New Case Summary — Marvin Brandt Revocable Trust v. United States

United States Supreme Court

March 10, 2014

2014 U.S. LEXIS 1788

The US Supreme Court determined that a railroad right-of-way granted under an 1875 federal law was an easement only, and did not grant any title to the land.  Thus, when the railroad was abandoned, the right-of-way was terminated, and the property owner retained ownership.

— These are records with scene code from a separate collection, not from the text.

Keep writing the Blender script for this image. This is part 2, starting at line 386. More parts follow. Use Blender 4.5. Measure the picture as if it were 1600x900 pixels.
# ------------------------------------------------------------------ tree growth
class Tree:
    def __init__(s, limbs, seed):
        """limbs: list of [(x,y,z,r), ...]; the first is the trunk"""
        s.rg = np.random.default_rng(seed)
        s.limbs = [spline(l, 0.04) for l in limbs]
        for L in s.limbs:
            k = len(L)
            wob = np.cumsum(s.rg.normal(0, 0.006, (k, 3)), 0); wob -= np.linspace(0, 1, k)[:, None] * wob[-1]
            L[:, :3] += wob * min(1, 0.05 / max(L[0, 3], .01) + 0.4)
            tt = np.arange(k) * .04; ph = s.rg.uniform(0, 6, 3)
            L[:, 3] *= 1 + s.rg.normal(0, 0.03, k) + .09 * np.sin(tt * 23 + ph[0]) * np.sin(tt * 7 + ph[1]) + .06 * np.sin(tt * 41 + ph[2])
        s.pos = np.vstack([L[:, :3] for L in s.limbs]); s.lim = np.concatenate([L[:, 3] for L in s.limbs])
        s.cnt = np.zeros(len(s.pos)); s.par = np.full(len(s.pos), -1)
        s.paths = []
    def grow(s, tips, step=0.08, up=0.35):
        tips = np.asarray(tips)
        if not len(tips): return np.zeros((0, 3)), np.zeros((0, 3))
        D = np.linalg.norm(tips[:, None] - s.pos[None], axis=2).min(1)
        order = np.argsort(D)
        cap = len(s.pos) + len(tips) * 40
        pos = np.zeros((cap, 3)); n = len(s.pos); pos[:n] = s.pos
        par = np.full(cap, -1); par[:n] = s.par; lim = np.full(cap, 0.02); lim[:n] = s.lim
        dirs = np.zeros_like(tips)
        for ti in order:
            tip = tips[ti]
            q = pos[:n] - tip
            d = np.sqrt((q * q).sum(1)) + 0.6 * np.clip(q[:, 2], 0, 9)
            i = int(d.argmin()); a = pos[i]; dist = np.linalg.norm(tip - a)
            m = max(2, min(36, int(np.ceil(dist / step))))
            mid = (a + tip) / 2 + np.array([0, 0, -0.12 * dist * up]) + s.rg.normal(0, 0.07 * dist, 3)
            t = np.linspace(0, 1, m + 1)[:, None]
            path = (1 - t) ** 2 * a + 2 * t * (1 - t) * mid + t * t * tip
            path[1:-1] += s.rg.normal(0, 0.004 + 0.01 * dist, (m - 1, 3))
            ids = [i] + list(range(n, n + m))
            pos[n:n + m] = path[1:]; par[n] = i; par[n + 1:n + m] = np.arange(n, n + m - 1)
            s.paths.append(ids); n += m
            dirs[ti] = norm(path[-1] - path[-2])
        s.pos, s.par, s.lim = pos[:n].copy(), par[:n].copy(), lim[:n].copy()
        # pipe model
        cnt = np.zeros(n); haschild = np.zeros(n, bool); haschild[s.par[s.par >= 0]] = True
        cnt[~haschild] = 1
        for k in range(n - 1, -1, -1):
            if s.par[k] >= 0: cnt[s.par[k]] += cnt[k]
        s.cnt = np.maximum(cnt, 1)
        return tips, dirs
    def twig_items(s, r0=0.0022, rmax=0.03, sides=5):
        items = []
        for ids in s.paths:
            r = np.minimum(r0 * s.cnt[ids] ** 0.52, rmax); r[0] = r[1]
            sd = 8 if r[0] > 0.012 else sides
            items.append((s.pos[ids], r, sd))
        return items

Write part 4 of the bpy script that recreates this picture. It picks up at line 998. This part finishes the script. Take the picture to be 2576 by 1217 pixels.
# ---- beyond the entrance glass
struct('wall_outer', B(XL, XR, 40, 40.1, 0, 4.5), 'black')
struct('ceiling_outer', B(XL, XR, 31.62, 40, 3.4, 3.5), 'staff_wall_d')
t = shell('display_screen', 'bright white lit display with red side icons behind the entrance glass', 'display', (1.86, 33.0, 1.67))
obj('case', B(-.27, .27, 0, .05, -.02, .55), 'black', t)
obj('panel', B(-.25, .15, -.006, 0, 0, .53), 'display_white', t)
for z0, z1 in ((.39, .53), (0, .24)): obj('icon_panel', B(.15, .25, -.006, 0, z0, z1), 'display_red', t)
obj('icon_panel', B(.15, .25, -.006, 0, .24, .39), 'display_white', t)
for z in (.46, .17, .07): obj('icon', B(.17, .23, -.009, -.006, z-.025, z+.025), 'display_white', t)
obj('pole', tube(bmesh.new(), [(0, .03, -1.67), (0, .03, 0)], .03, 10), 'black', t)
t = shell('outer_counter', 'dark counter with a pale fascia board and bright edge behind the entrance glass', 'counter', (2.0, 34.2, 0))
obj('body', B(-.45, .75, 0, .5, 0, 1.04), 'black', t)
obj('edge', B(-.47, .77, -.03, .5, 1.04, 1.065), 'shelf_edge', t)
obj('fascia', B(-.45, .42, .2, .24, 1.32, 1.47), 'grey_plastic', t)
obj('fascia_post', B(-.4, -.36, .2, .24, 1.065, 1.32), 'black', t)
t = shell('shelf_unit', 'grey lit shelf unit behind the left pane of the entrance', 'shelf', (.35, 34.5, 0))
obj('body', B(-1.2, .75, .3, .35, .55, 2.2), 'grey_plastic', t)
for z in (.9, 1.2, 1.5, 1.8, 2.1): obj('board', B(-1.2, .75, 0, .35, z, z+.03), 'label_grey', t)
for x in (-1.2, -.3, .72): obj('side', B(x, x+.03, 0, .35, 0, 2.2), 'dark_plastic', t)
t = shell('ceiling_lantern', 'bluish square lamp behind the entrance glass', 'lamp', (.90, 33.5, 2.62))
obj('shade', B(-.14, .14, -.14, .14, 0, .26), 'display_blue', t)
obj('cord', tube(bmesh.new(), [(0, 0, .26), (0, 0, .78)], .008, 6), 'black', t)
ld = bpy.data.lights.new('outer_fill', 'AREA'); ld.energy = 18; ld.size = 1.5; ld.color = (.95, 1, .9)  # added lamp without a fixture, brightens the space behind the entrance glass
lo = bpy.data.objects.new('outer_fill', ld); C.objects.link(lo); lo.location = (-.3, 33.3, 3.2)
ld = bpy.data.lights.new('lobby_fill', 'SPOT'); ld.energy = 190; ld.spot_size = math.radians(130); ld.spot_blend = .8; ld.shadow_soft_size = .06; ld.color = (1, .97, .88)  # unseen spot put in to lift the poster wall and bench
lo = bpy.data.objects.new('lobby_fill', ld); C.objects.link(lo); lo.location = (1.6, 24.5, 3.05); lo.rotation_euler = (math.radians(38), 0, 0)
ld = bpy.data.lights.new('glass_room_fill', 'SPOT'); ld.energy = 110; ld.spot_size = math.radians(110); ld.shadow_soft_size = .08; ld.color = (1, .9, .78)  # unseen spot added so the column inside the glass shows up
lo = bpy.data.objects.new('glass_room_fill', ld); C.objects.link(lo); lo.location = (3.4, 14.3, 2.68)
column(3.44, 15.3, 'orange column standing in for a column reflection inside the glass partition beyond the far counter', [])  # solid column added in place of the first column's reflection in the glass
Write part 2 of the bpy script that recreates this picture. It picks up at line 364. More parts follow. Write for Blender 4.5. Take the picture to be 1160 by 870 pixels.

The case concerned a rail right-of-way that was established pursuant to the General Railroad Right-of-way Act of 1875.  In the early part of the 20th century, a rail company obtained a right-of-way and constructed a rail line from Laramie, Wyoming to Coalmont, C0lorado.  The railroad crossed land that had been patented to a private owner, but the rail line took precedence.  By 1996, the rail line was no longer needed, and so it was abandoned, and all tracks removed.  In 2006, the Federal Government claimed ownership of the entire right-of-way, including the portion that crossed the private land, now owned by the Marvin Brandt Revocable Trust.

The US Supreme Court held that the right-of-way was only an easement, and did not grant any other title to the land. Thus, the Federal Government had no claim on privately owned land after the railroad was abandoned.  The government claimed a “reversionary interest” in the right-0f-way, but the Court held that no such interest existed.